_What you need to do_
The lines below are to be quoted exactly, from the first through the one that contains "return Vector(((dx*c - dy*s)/1460*Y, Y, (dx*s".

_Material_
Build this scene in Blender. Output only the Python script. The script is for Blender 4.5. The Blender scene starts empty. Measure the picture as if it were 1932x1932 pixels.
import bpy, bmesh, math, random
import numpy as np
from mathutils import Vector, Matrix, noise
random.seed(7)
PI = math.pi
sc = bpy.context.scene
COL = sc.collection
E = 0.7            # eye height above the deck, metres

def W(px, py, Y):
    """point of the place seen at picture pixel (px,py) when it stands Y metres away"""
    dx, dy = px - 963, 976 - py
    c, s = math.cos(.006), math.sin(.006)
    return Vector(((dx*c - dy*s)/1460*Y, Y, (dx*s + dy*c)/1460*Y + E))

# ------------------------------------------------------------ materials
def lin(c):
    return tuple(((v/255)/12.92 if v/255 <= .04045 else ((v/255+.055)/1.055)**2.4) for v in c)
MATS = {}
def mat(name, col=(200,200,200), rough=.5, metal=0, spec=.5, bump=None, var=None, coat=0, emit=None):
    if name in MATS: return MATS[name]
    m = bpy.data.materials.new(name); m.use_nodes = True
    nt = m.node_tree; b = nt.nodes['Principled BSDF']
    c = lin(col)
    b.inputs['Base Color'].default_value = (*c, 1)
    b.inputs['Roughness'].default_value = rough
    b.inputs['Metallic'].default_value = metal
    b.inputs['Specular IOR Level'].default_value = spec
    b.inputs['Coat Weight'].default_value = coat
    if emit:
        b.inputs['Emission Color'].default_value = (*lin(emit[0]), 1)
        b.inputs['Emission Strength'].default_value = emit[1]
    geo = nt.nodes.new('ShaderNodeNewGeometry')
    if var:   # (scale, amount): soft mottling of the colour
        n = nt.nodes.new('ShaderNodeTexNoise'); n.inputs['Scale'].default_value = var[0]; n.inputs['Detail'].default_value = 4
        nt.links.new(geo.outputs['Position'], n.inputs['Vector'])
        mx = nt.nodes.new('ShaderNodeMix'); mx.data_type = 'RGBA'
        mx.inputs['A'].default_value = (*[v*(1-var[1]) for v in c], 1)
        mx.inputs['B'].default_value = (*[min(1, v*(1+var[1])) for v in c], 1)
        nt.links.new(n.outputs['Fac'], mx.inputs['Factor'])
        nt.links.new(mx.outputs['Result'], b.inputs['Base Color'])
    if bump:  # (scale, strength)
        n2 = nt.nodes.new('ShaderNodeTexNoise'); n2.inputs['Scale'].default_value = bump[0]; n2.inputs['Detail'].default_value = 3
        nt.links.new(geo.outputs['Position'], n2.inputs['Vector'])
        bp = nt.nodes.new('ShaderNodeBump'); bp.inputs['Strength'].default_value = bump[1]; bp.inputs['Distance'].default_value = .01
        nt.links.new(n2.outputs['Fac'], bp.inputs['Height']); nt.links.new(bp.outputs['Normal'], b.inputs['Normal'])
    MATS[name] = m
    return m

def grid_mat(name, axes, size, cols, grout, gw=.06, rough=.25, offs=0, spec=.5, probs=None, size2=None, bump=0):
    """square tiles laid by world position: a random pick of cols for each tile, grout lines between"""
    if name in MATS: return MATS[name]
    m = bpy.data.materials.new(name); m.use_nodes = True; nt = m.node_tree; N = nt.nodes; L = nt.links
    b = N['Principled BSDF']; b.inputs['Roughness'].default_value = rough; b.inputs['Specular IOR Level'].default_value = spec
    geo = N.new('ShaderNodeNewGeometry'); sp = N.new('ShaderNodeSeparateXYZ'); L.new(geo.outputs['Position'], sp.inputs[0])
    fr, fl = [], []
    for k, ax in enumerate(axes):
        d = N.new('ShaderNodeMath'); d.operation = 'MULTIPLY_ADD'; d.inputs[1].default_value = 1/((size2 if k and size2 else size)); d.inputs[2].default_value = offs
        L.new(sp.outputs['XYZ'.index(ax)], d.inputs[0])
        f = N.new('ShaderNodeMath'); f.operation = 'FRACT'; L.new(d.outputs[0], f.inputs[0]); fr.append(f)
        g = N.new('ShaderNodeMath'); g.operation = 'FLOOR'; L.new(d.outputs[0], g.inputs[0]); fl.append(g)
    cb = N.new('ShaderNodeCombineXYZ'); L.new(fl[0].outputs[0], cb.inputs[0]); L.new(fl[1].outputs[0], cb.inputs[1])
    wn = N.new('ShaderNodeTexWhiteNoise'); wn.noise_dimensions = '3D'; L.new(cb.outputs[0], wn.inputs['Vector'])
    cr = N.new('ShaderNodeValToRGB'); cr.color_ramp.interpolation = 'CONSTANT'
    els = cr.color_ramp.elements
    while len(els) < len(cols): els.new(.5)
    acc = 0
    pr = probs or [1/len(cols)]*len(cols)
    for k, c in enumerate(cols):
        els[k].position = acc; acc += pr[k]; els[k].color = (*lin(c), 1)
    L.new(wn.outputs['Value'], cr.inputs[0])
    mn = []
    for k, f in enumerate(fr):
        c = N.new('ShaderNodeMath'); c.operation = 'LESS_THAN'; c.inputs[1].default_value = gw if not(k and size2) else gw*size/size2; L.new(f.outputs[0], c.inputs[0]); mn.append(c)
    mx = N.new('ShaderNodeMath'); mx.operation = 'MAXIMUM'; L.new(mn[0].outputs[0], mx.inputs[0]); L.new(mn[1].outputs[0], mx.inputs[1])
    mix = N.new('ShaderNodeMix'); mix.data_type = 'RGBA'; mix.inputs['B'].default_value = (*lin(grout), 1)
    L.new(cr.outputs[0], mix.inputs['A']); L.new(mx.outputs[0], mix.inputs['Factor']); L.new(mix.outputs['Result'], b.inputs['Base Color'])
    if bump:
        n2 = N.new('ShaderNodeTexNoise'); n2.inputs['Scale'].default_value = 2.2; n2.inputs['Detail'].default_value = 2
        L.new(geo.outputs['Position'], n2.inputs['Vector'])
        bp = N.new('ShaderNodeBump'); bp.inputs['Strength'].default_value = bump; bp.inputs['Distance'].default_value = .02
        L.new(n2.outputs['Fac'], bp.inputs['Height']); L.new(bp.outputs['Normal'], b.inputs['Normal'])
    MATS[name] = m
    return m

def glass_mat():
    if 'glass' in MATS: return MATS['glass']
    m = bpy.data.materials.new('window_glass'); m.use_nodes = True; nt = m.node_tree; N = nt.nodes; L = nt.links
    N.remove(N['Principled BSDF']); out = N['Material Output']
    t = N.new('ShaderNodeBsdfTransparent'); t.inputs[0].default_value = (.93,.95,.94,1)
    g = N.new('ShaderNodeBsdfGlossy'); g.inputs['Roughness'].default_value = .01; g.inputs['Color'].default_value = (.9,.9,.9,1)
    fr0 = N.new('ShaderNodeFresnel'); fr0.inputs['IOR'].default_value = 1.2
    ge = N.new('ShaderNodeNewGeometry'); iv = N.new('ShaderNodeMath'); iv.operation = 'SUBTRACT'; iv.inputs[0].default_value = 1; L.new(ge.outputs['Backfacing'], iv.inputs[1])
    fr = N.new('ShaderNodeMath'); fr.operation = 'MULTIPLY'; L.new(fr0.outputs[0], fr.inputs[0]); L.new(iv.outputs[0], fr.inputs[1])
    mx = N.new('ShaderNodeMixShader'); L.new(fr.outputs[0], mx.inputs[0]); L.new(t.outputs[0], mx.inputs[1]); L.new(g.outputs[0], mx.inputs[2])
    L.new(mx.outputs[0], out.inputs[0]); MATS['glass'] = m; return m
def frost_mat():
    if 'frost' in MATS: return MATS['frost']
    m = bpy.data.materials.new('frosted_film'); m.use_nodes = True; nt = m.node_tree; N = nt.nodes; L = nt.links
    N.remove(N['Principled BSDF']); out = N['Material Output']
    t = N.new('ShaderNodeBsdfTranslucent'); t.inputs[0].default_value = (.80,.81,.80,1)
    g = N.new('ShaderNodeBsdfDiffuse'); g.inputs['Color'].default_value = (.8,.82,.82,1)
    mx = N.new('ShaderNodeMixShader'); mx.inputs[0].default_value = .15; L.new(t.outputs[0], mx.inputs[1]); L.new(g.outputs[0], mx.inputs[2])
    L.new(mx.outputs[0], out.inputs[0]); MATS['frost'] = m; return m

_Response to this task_
Build this scene in Blender. Output only the Python script. The script is for Blender 4.5. The Blender scene starts empty. Measure the picture as if it were 1932x1932 pixels.
import bpy, bmesh, math, random
import numpy as np
from mathutils import Vector, Matrix, noise
random.seed(7)
PI = math.pi
sc = bpy.context.scene
COL = sc.collection
E = 0.7            # eye height above the deck, metres

def W(px, py, Y):
    """point of the place seen at picture pixel (px,py) when it stands Y metres away"""
    dx, dy = px - 963, 976 - py
    c, s = math.cos(.006), math.sin(.006)
    return Vector(((dx*c - dy*s)/1460*Y, Y, (dx*s + dy*c)/1460*Y + E))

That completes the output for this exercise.